Thursday, September 10, 2009

MyQuery 3.1.1 ready with a minor (but nasty) bugfix.

As noted in a previous post, I have released MyQuery 3.1. A user found a nasty little unnecessary bug that caused a crash in the profile dialog, when the Group by status checkbox was clicked when there was no data. This has now been fixed and a 3.1.1 version it available on Sourceforge for download.

/Karlsson

Wednesday, September 9, 2009

Released: MyQuery 3.1 Beta

MyQuery 3.1 is now ready for download from Sourceforge! There is a bunch of cool features, but the theme was Convenience and DBA Features. On top of this, UTF-8 support has also been added, not in a terribly advanced way, but it should work for most needs.

Among the new features are:
  • Events dialog to manage MySQL events
  • Much enhanced Drag-and-drop support. Drag a tables, index or column from the dictionary window to the editor, and the CREATE statement will be pasted for you.
  • SQL variables dialog, with helptext and manual links for most variables.
  • SQL Profiling support, including the ability to compare the profile of two different queries.
In addition, there has been some bug fixes, memory leak fixes, and as usual (you are sitting down now, right), updated documentation. I still have a few things to add, like online documentation, some NDB features and stuff like that, but MyQuery is getting pretty feature packed now, in particular when it comes to DBA features.

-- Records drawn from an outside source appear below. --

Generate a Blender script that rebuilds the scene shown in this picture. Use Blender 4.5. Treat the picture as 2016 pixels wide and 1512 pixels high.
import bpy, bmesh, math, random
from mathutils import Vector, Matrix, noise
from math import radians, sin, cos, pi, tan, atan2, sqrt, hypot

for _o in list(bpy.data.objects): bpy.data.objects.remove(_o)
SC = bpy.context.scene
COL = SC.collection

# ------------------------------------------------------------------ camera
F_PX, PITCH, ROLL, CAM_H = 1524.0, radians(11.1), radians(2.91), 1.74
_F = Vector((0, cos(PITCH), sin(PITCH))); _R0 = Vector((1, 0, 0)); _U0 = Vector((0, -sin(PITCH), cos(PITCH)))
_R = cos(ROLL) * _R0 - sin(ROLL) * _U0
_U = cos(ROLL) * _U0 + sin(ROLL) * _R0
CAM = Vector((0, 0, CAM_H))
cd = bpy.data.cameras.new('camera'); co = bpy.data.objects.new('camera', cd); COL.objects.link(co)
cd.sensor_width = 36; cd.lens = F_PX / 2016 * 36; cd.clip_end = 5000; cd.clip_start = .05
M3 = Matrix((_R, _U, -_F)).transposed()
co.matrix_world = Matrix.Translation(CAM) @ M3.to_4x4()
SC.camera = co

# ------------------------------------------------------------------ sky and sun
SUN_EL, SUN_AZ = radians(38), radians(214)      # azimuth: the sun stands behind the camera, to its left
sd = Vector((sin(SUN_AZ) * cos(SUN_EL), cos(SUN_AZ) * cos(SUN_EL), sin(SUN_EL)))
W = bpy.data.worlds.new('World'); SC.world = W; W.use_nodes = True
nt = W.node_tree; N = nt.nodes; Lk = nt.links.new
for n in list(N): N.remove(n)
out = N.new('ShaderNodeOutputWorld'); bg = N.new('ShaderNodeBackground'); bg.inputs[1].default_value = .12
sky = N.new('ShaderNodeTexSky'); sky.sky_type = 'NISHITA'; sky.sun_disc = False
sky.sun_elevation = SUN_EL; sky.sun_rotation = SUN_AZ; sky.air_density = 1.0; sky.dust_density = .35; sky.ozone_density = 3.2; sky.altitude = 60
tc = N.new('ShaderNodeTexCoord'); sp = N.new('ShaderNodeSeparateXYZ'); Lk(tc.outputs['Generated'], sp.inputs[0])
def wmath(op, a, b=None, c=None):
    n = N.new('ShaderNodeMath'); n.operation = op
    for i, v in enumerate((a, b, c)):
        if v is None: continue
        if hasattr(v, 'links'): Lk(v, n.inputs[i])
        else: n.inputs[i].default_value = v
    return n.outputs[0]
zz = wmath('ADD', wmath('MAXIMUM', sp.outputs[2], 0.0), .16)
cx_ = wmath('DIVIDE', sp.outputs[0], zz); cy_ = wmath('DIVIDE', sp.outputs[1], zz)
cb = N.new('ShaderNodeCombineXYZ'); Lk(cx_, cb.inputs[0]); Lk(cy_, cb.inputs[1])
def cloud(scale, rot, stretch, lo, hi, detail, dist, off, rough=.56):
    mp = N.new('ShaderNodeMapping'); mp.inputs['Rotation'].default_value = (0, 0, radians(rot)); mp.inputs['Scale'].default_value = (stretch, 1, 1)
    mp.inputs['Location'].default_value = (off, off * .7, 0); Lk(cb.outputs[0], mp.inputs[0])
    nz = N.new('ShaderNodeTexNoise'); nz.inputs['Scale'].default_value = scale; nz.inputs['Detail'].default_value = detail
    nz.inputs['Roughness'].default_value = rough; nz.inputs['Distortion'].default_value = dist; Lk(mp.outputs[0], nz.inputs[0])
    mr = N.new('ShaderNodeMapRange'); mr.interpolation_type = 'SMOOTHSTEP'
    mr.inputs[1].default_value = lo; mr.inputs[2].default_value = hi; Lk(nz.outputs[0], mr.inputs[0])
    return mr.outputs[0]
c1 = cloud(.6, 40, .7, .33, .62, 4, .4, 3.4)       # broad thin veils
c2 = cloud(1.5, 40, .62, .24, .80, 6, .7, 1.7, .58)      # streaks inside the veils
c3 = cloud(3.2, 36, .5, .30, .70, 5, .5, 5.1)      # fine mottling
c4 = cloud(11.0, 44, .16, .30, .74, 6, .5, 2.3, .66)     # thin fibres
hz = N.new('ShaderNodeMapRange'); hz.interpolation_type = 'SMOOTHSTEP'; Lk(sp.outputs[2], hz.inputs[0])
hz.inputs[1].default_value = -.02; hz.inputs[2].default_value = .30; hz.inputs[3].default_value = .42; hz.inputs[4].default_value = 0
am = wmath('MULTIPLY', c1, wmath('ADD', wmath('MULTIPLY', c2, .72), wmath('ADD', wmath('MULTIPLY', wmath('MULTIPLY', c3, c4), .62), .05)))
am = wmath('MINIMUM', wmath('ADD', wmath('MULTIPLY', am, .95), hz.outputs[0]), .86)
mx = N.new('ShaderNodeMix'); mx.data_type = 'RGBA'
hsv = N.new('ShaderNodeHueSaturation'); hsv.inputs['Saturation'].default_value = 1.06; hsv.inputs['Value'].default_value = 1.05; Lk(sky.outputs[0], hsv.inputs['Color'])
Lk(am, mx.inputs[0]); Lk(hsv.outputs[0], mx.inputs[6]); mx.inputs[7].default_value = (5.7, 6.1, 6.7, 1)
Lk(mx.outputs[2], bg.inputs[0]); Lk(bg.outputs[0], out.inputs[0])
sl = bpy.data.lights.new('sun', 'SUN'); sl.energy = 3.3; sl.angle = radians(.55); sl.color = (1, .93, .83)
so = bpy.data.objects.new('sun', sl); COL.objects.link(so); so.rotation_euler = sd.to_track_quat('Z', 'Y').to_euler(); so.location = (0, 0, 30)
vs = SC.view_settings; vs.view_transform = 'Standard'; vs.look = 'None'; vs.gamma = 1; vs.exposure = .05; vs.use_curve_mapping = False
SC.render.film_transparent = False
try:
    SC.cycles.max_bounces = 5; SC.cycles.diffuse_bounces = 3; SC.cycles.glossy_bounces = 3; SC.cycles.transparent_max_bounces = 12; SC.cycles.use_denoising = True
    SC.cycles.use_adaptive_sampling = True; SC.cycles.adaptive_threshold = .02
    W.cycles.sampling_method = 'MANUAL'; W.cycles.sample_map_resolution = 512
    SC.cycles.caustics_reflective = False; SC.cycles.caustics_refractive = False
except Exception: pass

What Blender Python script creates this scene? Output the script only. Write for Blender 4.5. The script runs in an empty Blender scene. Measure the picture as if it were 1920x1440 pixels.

There are three different download files available from Sourceforge as above:
  • A pdf - Documentation.
  • MyQuery_3_1_setup.zip - The binary installer for Windows, including a setup program and the documentation pdf.
  • MyQuery_3_1.zip - The full sourcecode.
I want to add a few things in next release:
  • Support for the InnoDB pluging INFORMATION_SCHEMA tables, including a lock graph.
  • Support for NDB objects, such as tablespaces and stuff.
  • A few wizards.
  • Support for other storage engine specific features.
  • User and authorization management dialogs.
But that is for version 3.2, which will be a while. Keep me posed with any suggestions, ideas, bugs etc.

Cheers
/Karlsson

Tuesday, September 8, 2009

SSD disks... Bah!

SSD disks seems to be the hot and cool new disk technology. And I have to admit I don't understand why this is so hot. I think it's useful alright, but really, putting an ancient block level interface that dates back to the 1970's or so, to access a persistent, random access and fast media just seems backwards to me. Why? Because by doing this, we retain compatability with that old block-level access of course, but we loose performance and we loose random access.
Properly used, flash based memory should provide fast, persistent random-access memory, that is the promise of the technology, right? Any many seems copncered with what filesystem to use on SSD disks? Hey, com on, it's just like RAM! Slower, yes, by persistent. I don't need blcok level access, it doesn't help and the interfaces are inherently slow. And if the underlying media is random access, why, for heavens sake why?

Yes, I know there are a few issues to solve with Flash storage still, and that it will eventually "burn-out", but it seems like those problems are being worked on and a much smaller than what they used to be.

No, I don't want an SSD optimized filesystem, but I don't want to access flash over a serialized stoarge anyway! Can we instead have a standardized means of accessing flash as it should be accessed: Random access! Persistent! SSD is just a stop-gap solution for the real thing, in my mind. And yes, I understand that things take a while to develop. And yes, I understand that compatability with older equipment, hardware and OSes are a good thing. But the real McCoy here is, hey, you gessed it, a means of random access to flash! The issues with erasing flash should also be possible to solve, probably in software. So we probably need a software layer here.

Maybe we should be virtualizing RAM to flash. Maybe we should add some new interface for a "persistent malloc". Maybe applications should not need to be Flash aware (I think they should, as only the application knows what data needs persistence and what does not). But in any case, applications should be able to access Flash as true Random access, although I do understand that there are limites to this in terms of erasing. That is the problem I want fixed, not a new filesystem!

In a database, putting the transaction log on flash should be great, for example, but there are many more uses. Can we see a Flash based MySQL Storage Engine. No, not one optimized for SSD, one that accesses Flash directly!

But SSD's should, in my mind, should eventually be gone. Which is not the same thing as it will happen. We used the silly IDE interface for way too long, for example.